> I don't _hate_ them or anything. They are super solid tools and I have derived a lot of value out of them in a previous life. But they leave a lot of room for overly clever humans to abuse them and make life hard for the next guy. Which is exactly how I was exposed to them, dozens of times.
I don't understand why many people on here say "humans", instead of people. It sounds like you are talking as if you are a grey alien on a space ship somewhere.
What you are complaining about is abuse of tools/language features. This can happen in any language and/or tools.
That doesn't mean the tool itself is bad.
> Help me understand the actual technical criticism buried in the "worm its way everywhere", please. And in the
"it's good for CV/Resume padding" statement as well.
They are self explanatory. I don't like it when someone does this stupid game of not understanding common idioms.
> It's a strange thing to say and it smells like a personal vendetta which is weirdly common on HN about Rust and to this day I have no idea why even though I have asked many people directly.
It isn't. What typically happens is that a tool lets call it "Y" get used everywhere to the point where you cannot use "X" without "Y".
Ruby used to get used for CV padding. I used to work in a Windows/.NET shop and someone wrote a whole service using Ruby on Rails in a Suse Linux. That person left and got a job doing Rails shortly after.
> Rust has objective technical merits and many smart devs have documented those in their blogs -- journeys on rewrites or green-field projects, databases, network tools (like OP), and even others.

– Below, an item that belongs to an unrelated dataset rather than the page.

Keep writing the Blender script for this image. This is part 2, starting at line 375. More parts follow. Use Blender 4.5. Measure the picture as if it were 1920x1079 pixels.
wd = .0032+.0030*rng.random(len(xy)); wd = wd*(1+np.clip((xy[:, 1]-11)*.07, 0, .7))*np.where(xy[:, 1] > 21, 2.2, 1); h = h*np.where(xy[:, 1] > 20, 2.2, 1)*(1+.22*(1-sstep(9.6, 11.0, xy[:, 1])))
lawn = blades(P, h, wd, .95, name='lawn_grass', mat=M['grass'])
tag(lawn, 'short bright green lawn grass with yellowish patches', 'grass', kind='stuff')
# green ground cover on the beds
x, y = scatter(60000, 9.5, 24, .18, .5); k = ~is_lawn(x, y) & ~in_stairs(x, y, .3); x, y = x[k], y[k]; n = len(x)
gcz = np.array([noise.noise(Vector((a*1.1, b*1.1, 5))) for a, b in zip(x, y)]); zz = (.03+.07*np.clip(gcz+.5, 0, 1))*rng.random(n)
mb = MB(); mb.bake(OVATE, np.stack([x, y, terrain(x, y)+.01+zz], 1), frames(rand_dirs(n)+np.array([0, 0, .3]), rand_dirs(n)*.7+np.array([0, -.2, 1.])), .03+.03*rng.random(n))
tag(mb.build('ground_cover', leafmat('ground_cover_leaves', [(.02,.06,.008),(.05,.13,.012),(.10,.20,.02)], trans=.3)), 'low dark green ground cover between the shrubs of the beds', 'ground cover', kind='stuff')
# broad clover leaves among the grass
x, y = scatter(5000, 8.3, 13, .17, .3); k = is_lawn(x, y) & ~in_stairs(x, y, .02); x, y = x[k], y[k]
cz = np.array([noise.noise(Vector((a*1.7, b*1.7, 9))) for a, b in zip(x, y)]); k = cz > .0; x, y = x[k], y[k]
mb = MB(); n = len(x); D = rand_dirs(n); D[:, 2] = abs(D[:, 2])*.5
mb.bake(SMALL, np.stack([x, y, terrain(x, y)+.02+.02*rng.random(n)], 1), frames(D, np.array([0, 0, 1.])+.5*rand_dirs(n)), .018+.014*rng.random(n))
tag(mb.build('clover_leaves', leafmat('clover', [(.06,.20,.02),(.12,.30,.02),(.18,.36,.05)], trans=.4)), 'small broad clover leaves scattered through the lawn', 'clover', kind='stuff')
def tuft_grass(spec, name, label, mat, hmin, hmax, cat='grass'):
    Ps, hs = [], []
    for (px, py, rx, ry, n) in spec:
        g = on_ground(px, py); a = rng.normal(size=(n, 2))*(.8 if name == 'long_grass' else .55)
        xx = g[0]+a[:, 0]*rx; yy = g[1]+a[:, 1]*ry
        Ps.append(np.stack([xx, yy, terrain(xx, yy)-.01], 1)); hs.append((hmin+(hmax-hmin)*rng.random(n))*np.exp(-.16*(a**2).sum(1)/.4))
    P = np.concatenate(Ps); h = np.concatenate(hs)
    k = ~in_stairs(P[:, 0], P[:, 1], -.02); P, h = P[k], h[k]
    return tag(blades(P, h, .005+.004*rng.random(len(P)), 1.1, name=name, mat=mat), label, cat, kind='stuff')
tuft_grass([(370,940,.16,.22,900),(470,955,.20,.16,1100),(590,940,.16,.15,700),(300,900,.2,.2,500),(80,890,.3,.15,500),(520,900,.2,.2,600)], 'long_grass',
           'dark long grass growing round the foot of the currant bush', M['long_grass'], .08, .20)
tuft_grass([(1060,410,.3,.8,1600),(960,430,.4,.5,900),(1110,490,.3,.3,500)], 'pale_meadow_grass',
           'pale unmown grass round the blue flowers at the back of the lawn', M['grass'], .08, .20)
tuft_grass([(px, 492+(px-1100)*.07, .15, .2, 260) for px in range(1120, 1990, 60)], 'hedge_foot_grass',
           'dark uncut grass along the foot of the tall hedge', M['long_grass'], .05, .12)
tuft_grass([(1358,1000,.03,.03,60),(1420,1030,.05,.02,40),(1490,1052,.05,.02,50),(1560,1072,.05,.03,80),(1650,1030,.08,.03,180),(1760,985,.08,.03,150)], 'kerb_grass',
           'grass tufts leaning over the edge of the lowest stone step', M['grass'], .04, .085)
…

Big companies do studies and prove less memory safety bugs over the course of months or years of tests.
Just because <large company> does something and says something is true doesn't mean it is or is suitable for everyone or it is actually true.
I have worked at many <large corps> as a contractor and found that the reality presented to the outside world is very different to what is actually happening in the building.
e.g.
I was working at a large org that rewrote significant portions of their code-base in new language instead of simply migrating their existing code-base to a new runtime.
I made plenty of money as a contractor, but it was a waste resources and the org lost money for 3 years as a result.
BTW they never fully transitioned over to the new code-base.
Company blogs and press releases will say it was a success. I know for a fact it wasn't.
> The Linux kernel devs (not unanimously) have agreed that Rust should no longer have experimental status there recently -- and people are starting to write Linux drivers in Rust and they work.
So I will need any additional toolchain to build Linux drivers. This is what is meant by "worming its way in". I have done a LFS build and it takes a long time to get everything built as it is.
> I am honestly not sure what would satisfy the people who seem to hate Rust so passionately. I guess it announcing full disband and a public apology that it ever existed? Yes this is a bit of a sarcastic question but really, I can't seem to find a place on the internet where people peacefully discuss this particular topic.
You are making assumptions that I hate Rust. I don't. I just don't care for it.
What I do hate is hype and this constant cycle of the IT industry deciding that everything has to be rewritten again in <new thing> because it is trendy. I have personally been through it many times now, both as an end user and as a developer making the transition to the <new thing>.